Vol. 12 No. 2 (2021)
Studies

The Role of Coaching in Hungarian Economic Development - with Special Reference to Management Development and Internal Audit

István Kunos
University of Miskolc

Published 01-12-2021

Keywords

  • coaching,
  • coaching leadership style,
  • leadership science

Abstract

As a qualified coach (Coach Academy, Budapest), with more than a decade of practice behind, I believe that a professional coach can only be credible and successful in this field, if theory and practice are intertwined. This is confirmed from both directions. In addition to personal competencies, high-quality practice requires a serious theoretical foundation, but at the same time, high-quality education and research in the profession cannot be imagined without gaining practical experience. The two are connected, intertwined, and really develop hand in hand ... either as a general management practice or by supporting an organization’s internal control, it can increase its effectiveness. The milestones learned during the historical review, the practical application of a concept that diffuses from sport to the economy and then proved in leadership development, has now become a distinctive quality. Leaders can incorporate coaching into their daily leadership practices in different ways. The initial step and also the simplest way, is the daily use of the coaching approach and logic presented above.

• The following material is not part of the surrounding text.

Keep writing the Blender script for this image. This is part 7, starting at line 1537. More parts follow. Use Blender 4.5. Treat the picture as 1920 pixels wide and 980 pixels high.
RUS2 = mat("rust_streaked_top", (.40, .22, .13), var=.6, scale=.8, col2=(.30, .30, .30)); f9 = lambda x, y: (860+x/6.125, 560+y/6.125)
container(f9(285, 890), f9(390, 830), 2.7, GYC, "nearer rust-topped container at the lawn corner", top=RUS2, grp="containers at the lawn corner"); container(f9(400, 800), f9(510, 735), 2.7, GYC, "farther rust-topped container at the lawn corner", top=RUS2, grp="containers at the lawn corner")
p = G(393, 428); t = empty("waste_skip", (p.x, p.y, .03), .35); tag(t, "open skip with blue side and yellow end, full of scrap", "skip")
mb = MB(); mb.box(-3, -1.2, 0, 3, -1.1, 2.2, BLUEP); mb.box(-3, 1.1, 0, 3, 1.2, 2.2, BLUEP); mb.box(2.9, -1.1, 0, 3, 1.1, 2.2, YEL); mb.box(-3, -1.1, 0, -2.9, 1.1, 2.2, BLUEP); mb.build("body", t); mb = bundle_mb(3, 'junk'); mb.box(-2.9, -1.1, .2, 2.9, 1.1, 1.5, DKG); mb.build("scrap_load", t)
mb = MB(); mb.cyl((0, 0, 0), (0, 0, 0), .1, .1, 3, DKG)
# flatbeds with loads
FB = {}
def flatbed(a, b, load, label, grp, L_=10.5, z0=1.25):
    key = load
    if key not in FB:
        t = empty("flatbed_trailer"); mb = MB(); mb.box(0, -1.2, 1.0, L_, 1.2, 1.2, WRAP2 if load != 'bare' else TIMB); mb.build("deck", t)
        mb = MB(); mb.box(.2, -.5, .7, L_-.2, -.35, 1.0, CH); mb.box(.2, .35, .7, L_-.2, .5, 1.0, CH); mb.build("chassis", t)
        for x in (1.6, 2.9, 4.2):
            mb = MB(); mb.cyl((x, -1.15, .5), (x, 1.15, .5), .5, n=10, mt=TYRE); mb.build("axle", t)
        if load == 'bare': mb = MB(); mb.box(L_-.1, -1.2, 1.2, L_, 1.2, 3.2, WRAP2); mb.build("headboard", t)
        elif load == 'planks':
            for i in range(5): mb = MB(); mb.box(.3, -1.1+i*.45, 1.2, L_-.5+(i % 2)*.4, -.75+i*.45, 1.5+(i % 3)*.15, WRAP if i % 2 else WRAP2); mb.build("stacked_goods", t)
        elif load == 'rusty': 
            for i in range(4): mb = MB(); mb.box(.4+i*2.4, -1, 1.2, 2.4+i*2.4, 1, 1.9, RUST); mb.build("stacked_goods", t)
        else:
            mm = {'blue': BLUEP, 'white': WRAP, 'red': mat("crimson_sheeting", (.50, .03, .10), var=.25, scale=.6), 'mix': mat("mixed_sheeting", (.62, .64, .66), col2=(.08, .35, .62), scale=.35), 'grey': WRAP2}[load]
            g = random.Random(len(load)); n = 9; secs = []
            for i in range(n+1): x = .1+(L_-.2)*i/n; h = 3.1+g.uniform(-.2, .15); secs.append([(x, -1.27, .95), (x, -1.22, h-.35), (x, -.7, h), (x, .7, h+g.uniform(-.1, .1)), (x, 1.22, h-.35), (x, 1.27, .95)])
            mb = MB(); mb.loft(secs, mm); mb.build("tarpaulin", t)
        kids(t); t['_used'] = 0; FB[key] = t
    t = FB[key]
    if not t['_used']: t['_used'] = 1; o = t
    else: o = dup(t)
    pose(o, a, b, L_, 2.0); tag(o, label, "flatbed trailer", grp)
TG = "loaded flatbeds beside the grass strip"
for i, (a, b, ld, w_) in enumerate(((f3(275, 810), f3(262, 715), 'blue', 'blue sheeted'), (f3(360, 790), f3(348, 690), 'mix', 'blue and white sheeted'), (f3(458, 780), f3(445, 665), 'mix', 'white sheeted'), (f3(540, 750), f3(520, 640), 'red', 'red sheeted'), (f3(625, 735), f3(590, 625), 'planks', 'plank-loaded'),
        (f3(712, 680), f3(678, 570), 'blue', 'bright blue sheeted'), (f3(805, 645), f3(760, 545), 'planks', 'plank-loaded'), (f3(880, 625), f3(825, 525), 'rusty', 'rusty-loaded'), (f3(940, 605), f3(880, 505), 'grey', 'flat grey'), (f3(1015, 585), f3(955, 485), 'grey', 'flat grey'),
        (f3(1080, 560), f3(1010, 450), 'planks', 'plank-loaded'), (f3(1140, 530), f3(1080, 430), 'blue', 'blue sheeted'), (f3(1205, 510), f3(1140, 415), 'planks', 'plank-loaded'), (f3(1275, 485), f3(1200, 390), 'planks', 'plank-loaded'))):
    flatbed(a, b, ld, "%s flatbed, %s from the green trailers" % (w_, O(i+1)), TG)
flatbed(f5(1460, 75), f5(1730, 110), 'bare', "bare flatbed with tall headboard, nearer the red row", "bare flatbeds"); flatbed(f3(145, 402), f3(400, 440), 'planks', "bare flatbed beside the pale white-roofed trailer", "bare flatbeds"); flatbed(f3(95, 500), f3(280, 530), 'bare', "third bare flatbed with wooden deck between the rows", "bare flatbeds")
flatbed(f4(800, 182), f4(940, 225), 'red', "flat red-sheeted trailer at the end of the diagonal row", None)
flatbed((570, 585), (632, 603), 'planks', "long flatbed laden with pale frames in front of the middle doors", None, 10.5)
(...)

The questioning technique, which the manager has previously mastered, as well as the methodological repertoire of up to hundreds of tools, that the manager can “use” even during an internal audit, can be built on this. A good example is the successful series of “Coaching-type leadership”, “Complex problem solving” and “Personal competency development” courses conducted for the managers of the State Audit Office, which, based on the feedback from the participants, fulfilled the hopes for achieving the goals above. All of these leadership efforts, which are being put into practice and are becoming more widespread, are hopefully becoming 'good practice' and can evolve over time into ambitions that support the economy as a whole.
Coaching is an effective system of ideas with serious historical roots. In my article, I wanted to point out how coaching and the methodological repertoire developed for it, as well as the practical implementation that is integral to them, can serve the worthy goal of the individual but even society as a whole, for the benefit of humanity in a broader sense.